At the End of 2011, the Greatness of Roger Federer in Context

In past years I was never a huge Roger Federer fan. No particular reason…there was just nothing about his game and style that made me feel passionately one way or the other.

As I have begun seeing more “live” tennis, writing about the pro tours, and dissecting the numbers (stats), my views have changed on a great many things. The greatness of Roger Federer is one of them.

Numbers don’t lie. They can sometimes be manipulated, but they don’t lie. The numbers that Roger has put up tell a story of overwhelming greatness even on this “downside” of his illustrious career. He may not be the dominant player he once was during his prime, especially against the likes of current rivals Novak Djokovic and Rafael Nadal. But his Basel and Paris wins added some nice perspective and context to his career accomplishments.

Roger won his 69th career title by winning the Paris Masters, the final Masters tournament of the season. He won in commanding style over Jo-Wilfried Tsonga. Actually, “commanding” isn’t a strong enough word to describe how well Roger played during that tournament week, and how well he is playing at this stage in the ATP calendar.

At a time when everyone else seems to be fading and dealing with injuries, Federer is hitting the ball as well as he ever has with no hint of physical letdown. This bodes well for his chances of taking home a record-setting 6th ATP Tour Finals title. He currently shares the record of most ATP Finals titles with Lendl and Sampras, each with 5. Roger finds himself poised, once again, to set himself apart from even the elites of the game in terms of greatness.
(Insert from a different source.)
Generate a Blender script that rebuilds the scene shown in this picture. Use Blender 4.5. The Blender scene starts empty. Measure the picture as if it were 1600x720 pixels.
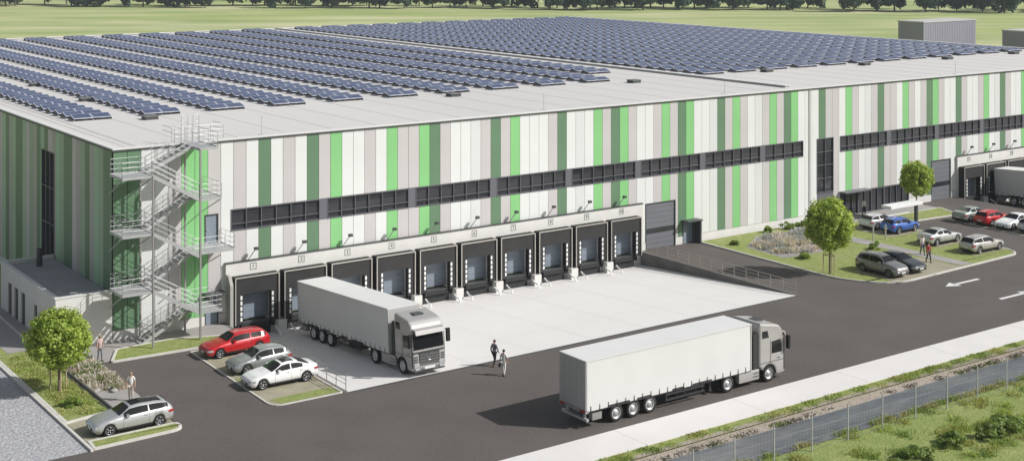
import bpy, bmesh, math, random
from mathutils import Matrix, Vector
PI = math.pi
rng = random.Random(7)
SC = bpy.context.scene
COL = SC.collection
FN = 1.0139            # facade panel module

# ---------------------------------------------------------------- helpers
class MB:
    def __init__(s): s.v = []; s.f = []; s.m = []
    def poly(s, pts, m=0):
        i = len(s.v); s.v += [tuple(p) for p in pts]; s.f.append(tuple(range(i, i+len(pts)))); s.m.append(m); return s
    def box(s, x0, x1, y0, y1, z0, z1, m=0):
        i = len(s.v)
        s.v += [(x0,y0,z0),(x1,y0,z0),(x1,y1,z0),(x0,y1,z0),(x0,y0,z1),(x1,y0,z1),(x1,y1,z1),(x0,y1,z1)]
        for f in ((0,3,2,1),(4,5,6,7),(0,1,5,4),(1,2,6,5),(2,3,7,6),(3,0,4,7)):
            s.f.append(tuple(i+k for k in f)); s.m.append(m)
        return s
    def prism(s, poly, z0, z1, m=0, mtop=None, ax=2):
        # extrude a 2d polygon along an axis (2: xy->z, 1: xz->y)
        n = len(poly); i = len(s.v)
        for z in (z0, z1):
            for p in poly:
                s.v.append((p[0],p[1],z) if ax == 2 else (p[0],z,p[1]))
        s.f.append(tuple(i+k for k in range(n))[::-1]); s.m.append(m)
        s.f.append(tuple(i+n+k for k in range(n))); s.m.append(m if mtop is None else mtop)
        for k in range(n):
            s.f.append((i+k, i+(k+1)%n, i+n+(k+1)%n, i+n+k)); s.m.append(m)
        return s
    def tube(s, p, q, r, n=6, m=0, r2=None):
        p = Vector(p); q = Vector(q); d = (q-p)
        if d.length < 1e-6: return s
        d.normalize(); a = d.orthogonal().normalized(); b = d.cross(a); i = len(s.v); r2 = r if r2 is None else r2
        for c, rr in ((p,r),(q,r2)):
            for k in range(n):
                t = 2*PI*k/n; s.v.append(tuple(c+a*rr*math.cos(t)+b*rr*math.sin(t)))
        for k in range(n):
            s.f.append((i+k, i+(k+1)%n, i+n+(k+1)%n, i+n+k)); s.m.append(m)
        s.f.append(tuple(i+k for k in range(n))[::-1]); s.m.append(m)
        s.f.append(tuple(i+n+k for k in range(n))); s.m.append(m)
        return s
    def lathe(s, prof, c=(0,0,0), n=20, m=0, ax='y'):
        # prof: list of (r, h) ; axis y or z
        i = len(s.v)
        for r, h in prof:
            for k in range(n):
                t = 2*PI*k/n
                s.v.append((c[0]+r*math.cos(t), c[1]+h, c[2]+r*math.sin(t)) if ax == 'y' else (c[0]+r*math.cos(t), c[1]+r*math.sin(t), c[2]+h))
        for j in range(len(prof)-1):
            for k in range(n):
                a = i+j*n+k; b = i+j*n+(k+1)%n
                s.f.append((a, a+n, b+n, b)); s.m.append(m)
        return s
    def mesh(s, name, mats, smooth=False):
        me = bpy.data.meshes.new(name); me.from_pydata(s.v, [], s.f)
        for m in (mats if isinstance(mats, (list,tuple)) else [mats]): me.materials.append(m)
        me.polygons.foreach_set('material_index', s.m)
        if smooth: me.polygons.foreach_set('use_smooth', [True]*len(s.f))
        bm = bmesh.new(); bm.from_mesh(me); bmesh.ops.recalc_face_normals(bm, faces=bm.faces); bm.to_mesh(me); bm.free()
        me.update(); return me
    def build(s, name, mats, parent=None, loc=(0,0,0), smooth=False, bevel=0):
        o = bpy.data.objects.new(name, s.mesh(name, mats, smooth)); COL.objects.link(o)
        o.parent = parent; o.location = loc
        if bevel:
            b = o.modifiers.new('bevel', 'BEVEL'); b.width = bevel; b.segments = 2; b.limit_method = 'ANGLE'
        return o

def empty(name, loc=(0,0,0), rz=0, parent=None):
    o = bpy.data.objects.new(name, None); COL.objects.link(o); o.location = loc; o.rotation_euler = (0,0,rz); o.parent = parent
    o.empty_display_size = .3
    return o
def tag(o, label=None, cat=None, group=None, kind=None):
    if label: o['label'] = label
    if cat: o['category'] = cat
    if group: o['group'] = group
    if kind: o['kind'] = kind
    return o
def copy_tree(o, parent=None):
    c = o.copy(); COL.objects.link(c); c.parent = parent
    for ch in list(o.children): copy_tree(ch, c)
    return c
def link(name, me, parent=None, loc=(0,0,0), rot=(0,0,0)):
    o = bpy.data.objects.new(name, me); COL.objects.link(o); o.parent = parent; o.location = loc; o.rotation_euler = rot; return o

# ---------------------------------------------------------------- materials
def mat(name, col, rough=.7, metal=0, n1=None, n2=None, bump=None, spec=.5, coat=0, trans=0, obj=False, stretch=None):
    """n1/n2 = (scale, amount, [other colour]) noise variation ; bump = (scale, strength, distance)"""
    m = bpy.data.materials.new(name); m.use_nodes = True; nt = m.node_tree; N = nt.nodes; L = nt.links
    b = N['Principled BSDF']; b.inputs['Roughness'].default_value = rough; b.inputs['Metallic'].default_value = metal
    b.inputs['Specular IOR Level'].default_value = spec; b.inputs['Coat Weight'].default_value = coat
    b.inputs['Base Color'].default_value = (*col, 1)
    tc = N.new('ShaderNodeTexCoord'); geo = N.new('ShaderNodeNewGeometry')
    co = tc.outputs['Object'] if obj else geo.outputs['Position']
    if stretch:
        mp = N.new('ShaderNodeMapping'); mp.inputs['Rotation'].default_value = (0,0,stretch[1]); L.new(co, mp.inputs['Vector'])
        mp2 = N.new('ShaderNodeMapping'); mp2.inputs['Scale'].default_value = stretch[0]; L.new(mp.outputs[0], mp2.inputs['Vector']); co = mp2.outputs[0]
    last = None
    for n in (n1, n2):
        if not n: continue
        t = N.new('ShaderNodeTexNoise'); t.inputs['Scale'].default_value = n[0]; t.inputs['Detail'].default_value = 5; L.new(co, t.inputs['Vector'])
        r = N.new('ShaderNodeMapRange'); r.inputs['From Min'].default_value = .32; r.inputs['From Max'].default_value = .68; L.new(t.outputs['Fac'], r.inputs['Value'])
        mx = N.new('ShaderNodeMix'); mx.data_type = 'RGBA'
        c2 = n[2] if len(n) > 2 else tuple(c*(1-n[1]) for c in col)
        if last is None: mx.inputs['A'].default_value = (*col, 1)
        else: L.new(last, mx.inputs['A'])
        mx.inputs['B'].default_value = (*c2, 1)
        if len(n) > 2:
            mu = N.new('ShaderNodeMath'); mu.operation = 'MULTIPLY'; mu.inputs[1].default_value = n[1]; L.new(r.outputs[0], mu.inputs[0]); L.new(mu.outputs[0], mx.inputs['Factor'])
        else: L.new(r.outputs[0], mx.inputs['Factor'])
        last = mx.outputs['Result']
    if last: L.new(last, b.inputs['Base Color'])
    if bump:
        t = N.new('ShaderNodeTexNoise'); t.inputs['Scale'].default_value = bump[0]; t.inputs['Detail'].default_value = 4; L.new(co, t.inputs['Vector'])
        bp = N.new('ShaderNodeBump'); bp.inputs['Strength'].default_value = bump[1]; bp.inputs['Distance'].default_value = bump[2]
        L.new(t.outputs['Fac'], bp.inputs['Height']); L.new(bp.outputs[0], b.inputs['Normal'])
    if trans:
        tr = N.new('ShaderNodeBsdfTranslucent'); ad = N.new('ShaderNodeMixShader'); ad.inputs[0].default_value = trans
        tr.inputs['Color'].default_value = (col[0]*1.6, col[1]*1.5, col[2], 1)
        L.new(b.outputs[0], ad.inputs[1]); L.new(tr.outputs[0], ad.inputs[2]); L.new(ad.outputs[0], N['Material Output'].inputs['Surface'])
    return m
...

With Roger’s win in Paris and his earlier win the week before in Basel, here are a few stats to chew on regarding Mr. Federer and his greatness:

The Milan indoors in 2001 was Roger’s first tournament title. The Paris Masters in 2011 was his 69th tournament title. Surprisingly, it was his first Paris title. Marseilles 2000 was his first appearance in an ATP singles final. The Paris Masters final was his 99th. The Basel title was his fifth title at that tournament, and gave him a total of 5 tournaments that he has won at least 5 times (Halle, Wimbledon, US Open, Basel, ATP Finals – 26 total)

Let’s put these numbers into perspective. For career titles alone, you would need to add up the top two players’ (Rafa Nadal and Novak Djokovic) total career titles (74) to better Roger’s total of 69. If you were to add up the total number of career titles for the #2 and #3 ranked players (Nadal and Andy Murray), their total of 67 — less than Roger’s total alone.

Part of this incredible number is inherently due to Roger’s longevity on the tour. Roger turned pro back in 1998. Rafa turned pro in 2001, Novak in 2003, and Andy in 2005. But none of the top 3 (with maybe the exception of a healthy Nadal) look to be on anything close to that pace in terms of title productivity.

A small journey down the rankings adds an even greater level of perspective to Roger’s total of titles. If you add up the total number of career titles for the guys ranked below Roger at 5-8 (Ferrer, Berdych, Tsonga, Fish – the bottom half of the final elite 8 that are currently in London), the total is 40. Even when you add in the guys ranked 9-12 (Tipsarevic, Almagro, Del Potro, and Simon) the total number of career titles is only 60.

Let’s look at Roger’s 99 appearances in ATP finals. 99 finals…Are you serious? The only active player in close contention is Nadal with 66. Djokovic has 42, Murray has 30, Ferrer has 25. Do any of these guys, Nadal excluded, realistically have a chance of even coming close? If the likes of Roddick (50), Hewitt (42), Ferrero (34) and Davydenko (27) can’t come close with their long successful careers, it’s highly unlikely any of them will.

And all of these stats don’t even take into account the numerous other “big” records, including Roger’s total number of Slam finals (23), total number of Slam titles (16), and his freakish streak of Slam semifinal appearances (23) and total number of Slam semifinal appearances (29).

There was once a time when Roger’s seeming lack of passion, winning in routine fashion, and jabs at opponents with subtle arrogance kept me from fully appreciating the totality of his achievements. Now, however, I am fully appreciating the magnitude of his achievements, the technical excellence of his shot-making, and the continued excellence he displays on court at a time in his life when he could completely rest on his laurels.

When you put it into the context of the length of Roger’s on-court productivity, the opponents he has faced over the years, and the seeming lack of physical toll it’s taken on his body and mind, there really are no words that could adequately describe what Roger has been able to accomplish.

No, wait. There are words: the greatest of all time.